As central banks weigh the risks and rewards of digital currencies, solutions like XRP may serve as neutral bridges for interoperability. This puts Ripple in a strategically advantageous position, especially as financial ecosystems become more fragmented and in need of unified, secure settlement layers.

In the current macroeconomic climate, where inflation, geopolitical tensions, and regulatory uncertainty dominate headlines, the need for resilient and adaptable financial tools is more urgent than ever. Blockchain-based systems like Ripple’s provide not just an alternative, but potentially a superior framework for global value transfer.

Ultimately, the debate sparked by Zschach’s remarks reveals more than just opposing opinions—it exposes the widening gap between established financial norms and the emerging digital economy. Whether or not Ripple replaces SWIFT, the conversation itself marks a turning point in how global payments are conceived and executed.

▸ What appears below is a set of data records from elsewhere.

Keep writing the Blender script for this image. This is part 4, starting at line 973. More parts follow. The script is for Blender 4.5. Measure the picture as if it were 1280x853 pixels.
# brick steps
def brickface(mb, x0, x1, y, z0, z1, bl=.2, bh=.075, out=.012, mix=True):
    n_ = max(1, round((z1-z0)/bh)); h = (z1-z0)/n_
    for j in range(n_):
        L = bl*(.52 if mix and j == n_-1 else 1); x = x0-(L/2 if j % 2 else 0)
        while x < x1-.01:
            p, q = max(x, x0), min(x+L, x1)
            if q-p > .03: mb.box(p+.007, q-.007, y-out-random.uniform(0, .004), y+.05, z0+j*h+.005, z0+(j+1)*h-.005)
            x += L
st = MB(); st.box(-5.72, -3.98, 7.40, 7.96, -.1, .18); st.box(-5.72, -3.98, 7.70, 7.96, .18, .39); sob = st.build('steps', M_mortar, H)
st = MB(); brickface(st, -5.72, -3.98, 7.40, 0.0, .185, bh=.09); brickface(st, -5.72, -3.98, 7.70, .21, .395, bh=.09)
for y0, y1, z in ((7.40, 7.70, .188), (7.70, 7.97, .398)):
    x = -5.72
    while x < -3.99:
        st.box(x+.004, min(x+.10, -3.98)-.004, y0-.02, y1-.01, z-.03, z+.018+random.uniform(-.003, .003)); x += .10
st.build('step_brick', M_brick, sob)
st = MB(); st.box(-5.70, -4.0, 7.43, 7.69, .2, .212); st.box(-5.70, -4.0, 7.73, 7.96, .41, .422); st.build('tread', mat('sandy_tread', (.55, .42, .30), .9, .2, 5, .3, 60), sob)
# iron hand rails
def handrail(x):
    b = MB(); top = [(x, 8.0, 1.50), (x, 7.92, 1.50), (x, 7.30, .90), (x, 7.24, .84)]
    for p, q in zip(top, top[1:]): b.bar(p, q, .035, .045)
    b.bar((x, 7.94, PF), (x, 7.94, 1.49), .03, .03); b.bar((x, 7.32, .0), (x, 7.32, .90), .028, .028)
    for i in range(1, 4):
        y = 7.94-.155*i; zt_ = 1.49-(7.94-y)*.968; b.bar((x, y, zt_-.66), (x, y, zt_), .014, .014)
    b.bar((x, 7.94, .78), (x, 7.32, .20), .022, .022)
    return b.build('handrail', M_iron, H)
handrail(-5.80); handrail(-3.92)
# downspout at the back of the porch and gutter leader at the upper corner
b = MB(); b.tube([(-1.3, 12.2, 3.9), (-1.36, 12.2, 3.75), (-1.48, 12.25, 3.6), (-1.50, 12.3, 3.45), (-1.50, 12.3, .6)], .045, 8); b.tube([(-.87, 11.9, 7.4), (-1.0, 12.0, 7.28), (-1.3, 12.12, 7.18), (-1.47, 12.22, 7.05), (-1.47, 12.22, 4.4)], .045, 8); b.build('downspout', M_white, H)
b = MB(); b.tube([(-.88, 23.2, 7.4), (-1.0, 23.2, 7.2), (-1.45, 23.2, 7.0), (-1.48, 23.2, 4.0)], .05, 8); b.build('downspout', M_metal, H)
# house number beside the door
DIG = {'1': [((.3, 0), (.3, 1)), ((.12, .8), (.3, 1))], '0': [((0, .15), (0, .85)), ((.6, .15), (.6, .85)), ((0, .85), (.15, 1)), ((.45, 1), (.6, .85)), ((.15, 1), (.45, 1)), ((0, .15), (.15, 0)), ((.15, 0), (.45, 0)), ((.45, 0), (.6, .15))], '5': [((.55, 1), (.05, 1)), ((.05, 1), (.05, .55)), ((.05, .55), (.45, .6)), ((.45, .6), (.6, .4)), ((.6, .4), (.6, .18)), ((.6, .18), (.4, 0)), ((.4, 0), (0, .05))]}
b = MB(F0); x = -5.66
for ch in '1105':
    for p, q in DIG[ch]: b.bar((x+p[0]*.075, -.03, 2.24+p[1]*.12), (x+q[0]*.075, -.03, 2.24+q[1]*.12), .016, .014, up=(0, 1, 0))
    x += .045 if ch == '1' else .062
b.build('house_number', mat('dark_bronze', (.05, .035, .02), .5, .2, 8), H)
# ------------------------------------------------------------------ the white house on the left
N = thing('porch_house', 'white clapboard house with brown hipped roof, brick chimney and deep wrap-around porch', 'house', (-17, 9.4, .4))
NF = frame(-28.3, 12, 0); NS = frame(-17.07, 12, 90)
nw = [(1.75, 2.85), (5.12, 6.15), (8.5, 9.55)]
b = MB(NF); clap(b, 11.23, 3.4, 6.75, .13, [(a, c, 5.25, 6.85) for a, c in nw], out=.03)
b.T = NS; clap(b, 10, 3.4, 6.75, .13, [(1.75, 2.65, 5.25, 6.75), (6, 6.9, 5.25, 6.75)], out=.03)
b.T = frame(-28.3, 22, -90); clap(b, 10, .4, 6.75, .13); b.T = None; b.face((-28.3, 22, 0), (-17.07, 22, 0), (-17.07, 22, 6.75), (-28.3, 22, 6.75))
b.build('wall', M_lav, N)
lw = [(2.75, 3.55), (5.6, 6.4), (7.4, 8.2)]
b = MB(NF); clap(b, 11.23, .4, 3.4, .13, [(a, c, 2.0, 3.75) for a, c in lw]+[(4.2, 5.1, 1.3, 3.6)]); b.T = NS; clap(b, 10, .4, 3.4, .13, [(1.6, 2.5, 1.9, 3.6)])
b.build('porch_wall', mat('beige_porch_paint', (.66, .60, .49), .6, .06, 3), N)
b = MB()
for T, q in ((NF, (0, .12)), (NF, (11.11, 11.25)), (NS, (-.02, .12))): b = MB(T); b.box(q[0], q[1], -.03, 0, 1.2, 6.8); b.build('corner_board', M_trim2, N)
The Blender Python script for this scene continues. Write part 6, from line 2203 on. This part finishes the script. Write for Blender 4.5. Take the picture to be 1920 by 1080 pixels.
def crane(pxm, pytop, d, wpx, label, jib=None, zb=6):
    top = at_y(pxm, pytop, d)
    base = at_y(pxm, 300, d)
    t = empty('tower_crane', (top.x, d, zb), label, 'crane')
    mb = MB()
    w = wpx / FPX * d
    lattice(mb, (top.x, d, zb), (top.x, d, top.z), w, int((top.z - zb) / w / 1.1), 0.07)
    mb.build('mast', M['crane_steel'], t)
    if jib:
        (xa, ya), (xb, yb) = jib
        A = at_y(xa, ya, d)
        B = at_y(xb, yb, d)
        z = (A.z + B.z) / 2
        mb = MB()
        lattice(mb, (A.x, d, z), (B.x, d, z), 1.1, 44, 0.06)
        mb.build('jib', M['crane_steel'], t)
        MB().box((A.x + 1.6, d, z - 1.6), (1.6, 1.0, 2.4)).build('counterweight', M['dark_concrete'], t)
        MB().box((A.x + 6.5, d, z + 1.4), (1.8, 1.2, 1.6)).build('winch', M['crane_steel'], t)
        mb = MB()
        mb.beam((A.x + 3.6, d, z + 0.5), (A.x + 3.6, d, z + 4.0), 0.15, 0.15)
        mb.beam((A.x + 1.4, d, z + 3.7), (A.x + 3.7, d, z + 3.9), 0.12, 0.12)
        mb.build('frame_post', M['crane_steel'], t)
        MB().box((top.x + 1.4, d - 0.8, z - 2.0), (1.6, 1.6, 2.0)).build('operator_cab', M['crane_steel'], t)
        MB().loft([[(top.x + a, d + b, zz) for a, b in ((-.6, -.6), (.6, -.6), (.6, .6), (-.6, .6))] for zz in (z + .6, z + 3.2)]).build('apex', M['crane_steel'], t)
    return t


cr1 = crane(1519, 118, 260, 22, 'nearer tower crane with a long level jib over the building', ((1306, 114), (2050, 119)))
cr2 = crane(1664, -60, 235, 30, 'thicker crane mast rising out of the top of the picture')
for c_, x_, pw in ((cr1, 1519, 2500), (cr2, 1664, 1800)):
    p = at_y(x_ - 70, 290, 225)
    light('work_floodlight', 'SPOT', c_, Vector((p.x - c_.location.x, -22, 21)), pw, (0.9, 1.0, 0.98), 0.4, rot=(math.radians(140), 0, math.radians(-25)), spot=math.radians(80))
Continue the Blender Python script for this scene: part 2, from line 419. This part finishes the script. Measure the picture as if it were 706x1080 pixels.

As both sides continue to innovate and assert their visions for the future of finance, one thing is clear: the landscape of international transactions is evolving rapidly. And in that evolution, speed, transparency, and decentralization aren’t optional—they’re inevitable.

The outcome of this ongoing battle will likely be dictated not just by technological superiority, but by the willingness of institutions, regulators, and consumers to embrace a new paradigm. Whether that future is built on the rails of Ripple or a reinvented SWIFT remains uncertain—but the race is undeniably on.